** START OF MATERIAL SUPPLIED **
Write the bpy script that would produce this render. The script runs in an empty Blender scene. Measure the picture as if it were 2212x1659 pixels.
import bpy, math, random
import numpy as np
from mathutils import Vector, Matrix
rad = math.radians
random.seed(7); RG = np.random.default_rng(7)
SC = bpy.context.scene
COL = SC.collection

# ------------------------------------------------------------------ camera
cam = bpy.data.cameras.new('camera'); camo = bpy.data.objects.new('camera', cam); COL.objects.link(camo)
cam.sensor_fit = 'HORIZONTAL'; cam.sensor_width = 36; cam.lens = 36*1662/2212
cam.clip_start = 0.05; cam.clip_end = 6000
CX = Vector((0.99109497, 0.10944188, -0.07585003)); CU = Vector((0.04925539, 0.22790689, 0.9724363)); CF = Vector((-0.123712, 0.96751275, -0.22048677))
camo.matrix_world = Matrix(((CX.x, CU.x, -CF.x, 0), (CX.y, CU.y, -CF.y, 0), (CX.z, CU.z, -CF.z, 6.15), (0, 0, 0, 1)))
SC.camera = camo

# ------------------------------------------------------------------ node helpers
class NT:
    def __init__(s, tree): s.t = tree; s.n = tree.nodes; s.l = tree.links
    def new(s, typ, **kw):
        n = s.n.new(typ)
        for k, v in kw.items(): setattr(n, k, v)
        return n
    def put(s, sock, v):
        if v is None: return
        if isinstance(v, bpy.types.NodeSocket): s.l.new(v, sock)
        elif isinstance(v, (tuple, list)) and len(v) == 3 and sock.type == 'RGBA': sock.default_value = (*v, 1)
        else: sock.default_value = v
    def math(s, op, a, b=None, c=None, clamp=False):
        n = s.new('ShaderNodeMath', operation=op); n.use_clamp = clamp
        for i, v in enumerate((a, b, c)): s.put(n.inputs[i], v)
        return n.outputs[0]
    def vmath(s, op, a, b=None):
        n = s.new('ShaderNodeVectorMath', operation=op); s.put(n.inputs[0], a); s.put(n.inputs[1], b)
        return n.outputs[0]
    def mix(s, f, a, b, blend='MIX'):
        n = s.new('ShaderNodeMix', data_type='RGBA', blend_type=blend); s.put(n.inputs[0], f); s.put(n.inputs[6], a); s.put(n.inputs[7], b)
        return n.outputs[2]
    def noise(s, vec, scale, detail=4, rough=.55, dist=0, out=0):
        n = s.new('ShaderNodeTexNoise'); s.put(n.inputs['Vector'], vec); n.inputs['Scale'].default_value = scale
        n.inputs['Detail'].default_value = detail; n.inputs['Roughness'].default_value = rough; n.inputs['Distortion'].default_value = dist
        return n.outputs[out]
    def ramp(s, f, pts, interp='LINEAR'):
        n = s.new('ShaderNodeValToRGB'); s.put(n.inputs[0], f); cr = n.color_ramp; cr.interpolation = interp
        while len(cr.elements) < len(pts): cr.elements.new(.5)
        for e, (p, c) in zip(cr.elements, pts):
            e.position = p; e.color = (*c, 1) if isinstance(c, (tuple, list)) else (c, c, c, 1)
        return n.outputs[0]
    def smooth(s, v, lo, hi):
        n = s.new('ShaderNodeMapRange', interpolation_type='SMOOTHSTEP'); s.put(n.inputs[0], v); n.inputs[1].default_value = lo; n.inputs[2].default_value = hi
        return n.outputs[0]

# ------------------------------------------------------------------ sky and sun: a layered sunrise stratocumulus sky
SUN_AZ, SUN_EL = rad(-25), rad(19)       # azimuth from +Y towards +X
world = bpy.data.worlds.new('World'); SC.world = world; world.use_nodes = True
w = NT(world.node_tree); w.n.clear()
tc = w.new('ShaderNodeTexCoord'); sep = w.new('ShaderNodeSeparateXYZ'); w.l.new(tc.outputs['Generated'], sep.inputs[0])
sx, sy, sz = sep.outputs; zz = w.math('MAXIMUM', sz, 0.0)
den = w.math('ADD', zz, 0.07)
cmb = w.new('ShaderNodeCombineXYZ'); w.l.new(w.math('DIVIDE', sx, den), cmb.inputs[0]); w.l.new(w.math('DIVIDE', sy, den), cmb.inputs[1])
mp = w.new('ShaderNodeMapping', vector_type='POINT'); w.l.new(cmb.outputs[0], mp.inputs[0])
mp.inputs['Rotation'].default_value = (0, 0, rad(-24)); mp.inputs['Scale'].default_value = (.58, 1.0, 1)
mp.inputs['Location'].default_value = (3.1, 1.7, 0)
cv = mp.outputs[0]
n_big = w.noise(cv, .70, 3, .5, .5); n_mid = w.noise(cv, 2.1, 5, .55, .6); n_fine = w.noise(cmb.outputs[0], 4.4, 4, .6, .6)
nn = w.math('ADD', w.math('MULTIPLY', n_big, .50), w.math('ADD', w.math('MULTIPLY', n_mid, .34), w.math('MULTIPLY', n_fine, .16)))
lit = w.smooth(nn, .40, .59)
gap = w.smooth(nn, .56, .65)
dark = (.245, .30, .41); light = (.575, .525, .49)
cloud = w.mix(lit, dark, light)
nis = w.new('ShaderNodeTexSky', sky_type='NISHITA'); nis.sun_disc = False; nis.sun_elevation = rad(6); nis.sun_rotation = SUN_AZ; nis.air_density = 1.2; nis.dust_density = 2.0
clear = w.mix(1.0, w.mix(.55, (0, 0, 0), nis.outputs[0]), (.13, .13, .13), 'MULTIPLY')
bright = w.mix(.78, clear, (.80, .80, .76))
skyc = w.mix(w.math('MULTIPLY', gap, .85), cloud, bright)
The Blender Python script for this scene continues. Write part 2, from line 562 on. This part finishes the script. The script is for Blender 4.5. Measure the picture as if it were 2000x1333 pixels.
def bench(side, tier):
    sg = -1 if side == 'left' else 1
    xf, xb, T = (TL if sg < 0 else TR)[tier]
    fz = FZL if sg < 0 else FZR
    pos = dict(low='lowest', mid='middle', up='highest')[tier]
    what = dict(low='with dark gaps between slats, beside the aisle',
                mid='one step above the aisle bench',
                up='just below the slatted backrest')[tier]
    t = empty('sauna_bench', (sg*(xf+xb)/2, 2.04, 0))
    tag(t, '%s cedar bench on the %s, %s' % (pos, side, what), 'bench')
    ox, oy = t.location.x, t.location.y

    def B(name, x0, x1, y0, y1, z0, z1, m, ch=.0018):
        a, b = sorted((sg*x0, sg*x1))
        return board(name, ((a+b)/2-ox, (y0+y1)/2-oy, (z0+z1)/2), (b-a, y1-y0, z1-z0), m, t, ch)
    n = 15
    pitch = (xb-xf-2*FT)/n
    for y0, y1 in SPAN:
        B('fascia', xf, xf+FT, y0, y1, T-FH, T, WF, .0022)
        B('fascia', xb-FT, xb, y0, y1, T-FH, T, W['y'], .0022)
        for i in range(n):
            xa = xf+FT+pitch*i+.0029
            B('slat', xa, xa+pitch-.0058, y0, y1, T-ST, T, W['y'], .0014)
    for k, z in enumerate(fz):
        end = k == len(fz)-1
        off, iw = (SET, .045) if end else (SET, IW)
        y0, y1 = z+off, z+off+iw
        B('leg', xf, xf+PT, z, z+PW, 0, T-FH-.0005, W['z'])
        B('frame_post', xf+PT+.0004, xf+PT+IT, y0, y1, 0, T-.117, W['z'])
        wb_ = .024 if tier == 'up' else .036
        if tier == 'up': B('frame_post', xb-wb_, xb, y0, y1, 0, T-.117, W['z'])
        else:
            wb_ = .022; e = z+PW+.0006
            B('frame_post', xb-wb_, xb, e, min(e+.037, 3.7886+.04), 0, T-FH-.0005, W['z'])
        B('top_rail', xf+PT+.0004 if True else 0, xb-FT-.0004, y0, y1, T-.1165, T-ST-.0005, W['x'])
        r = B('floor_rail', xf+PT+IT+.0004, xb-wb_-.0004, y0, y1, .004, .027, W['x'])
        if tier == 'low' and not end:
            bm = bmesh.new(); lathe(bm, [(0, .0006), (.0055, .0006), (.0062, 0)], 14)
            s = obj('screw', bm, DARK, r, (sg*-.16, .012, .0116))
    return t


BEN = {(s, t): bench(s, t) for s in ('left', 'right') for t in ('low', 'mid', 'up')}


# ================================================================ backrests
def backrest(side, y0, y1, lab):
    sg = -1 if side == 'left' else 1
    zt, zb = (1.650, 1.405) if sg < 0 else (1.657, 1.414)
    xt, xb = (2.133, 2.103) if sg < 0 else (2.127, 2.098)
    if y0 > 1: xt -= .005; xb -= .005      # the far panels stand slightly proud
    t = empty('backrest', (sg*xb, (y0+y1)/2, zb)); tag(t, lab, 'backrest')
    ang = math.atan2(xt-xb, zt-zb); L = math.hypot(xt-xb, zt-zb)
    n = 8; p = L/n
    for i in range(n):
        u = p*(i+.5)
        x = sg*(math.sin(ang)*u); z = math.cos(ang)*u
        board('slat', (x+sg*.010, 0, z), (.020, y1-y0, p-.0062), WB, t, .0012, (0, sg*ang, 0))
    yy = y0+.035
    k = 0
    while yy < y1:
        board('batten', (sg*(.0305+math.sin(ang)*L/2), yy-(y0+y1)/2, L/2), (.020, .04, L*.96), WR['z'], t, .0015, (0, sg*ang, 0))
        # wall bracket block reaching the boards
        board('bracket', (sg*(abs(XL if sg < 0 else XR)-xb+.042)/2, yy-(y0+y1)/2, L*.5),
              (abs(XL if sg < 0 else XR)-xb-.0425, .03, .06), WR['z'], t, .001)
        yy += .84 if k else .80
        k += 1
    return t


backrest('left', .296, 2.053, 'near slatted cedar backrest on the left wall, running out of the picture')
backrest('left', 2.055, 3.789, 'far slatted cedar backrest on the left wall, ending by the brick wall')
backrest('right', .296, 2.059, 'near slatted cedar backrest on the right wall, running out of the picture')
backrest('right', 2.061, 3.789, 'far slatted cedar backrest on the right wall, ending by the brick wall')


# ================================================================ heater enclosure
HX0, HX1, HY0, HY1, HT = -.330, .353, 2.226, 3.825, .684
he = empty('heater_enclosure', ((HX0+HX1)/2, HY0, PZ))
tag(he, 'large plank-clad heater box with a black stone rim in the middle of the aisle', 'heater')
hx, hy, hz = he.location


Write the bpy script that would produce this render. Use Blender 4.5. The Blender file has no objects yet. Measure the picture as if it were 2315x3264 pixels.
** END OF MATERIAL SUPPLIED **
Starting at the line that contains "The Blender Python", set down every line up to and including the line that contains "ox, oy = t.location.x, t.location.y", exactly as given, and no other line.

> RESPONSE TO THE TASK:
The Blender Python script for this scene continues. Write part 2, from line 562 on. This part finishes the script. The script is for Blender 4.5. Measure the picture as if it were 2000x1333 pixels.
def bench(side, tier):
    sg = -1 if side == 'left' else 1
    xf, xb, T = (TL if sg < 0 else TR)[tier]
    fz = FZL if sg < 0 else FZR
    pos = dict(low='lowest', mid='middle', up='highest')[tier]
    what = dict(low='with dark gaps between slats, beside the aisle',
                mid='one step above the aisle bench',
                up='just below the slatted backrest')[tier]
    t = empty('sauna_bench', (sg*(xf+xb)/2, 2.04, 0))
    tag(t, '%s cedar bench on the %s, %s' % (pos, side, what), 'bench')
    ox, oy = t.location.x, t.location.y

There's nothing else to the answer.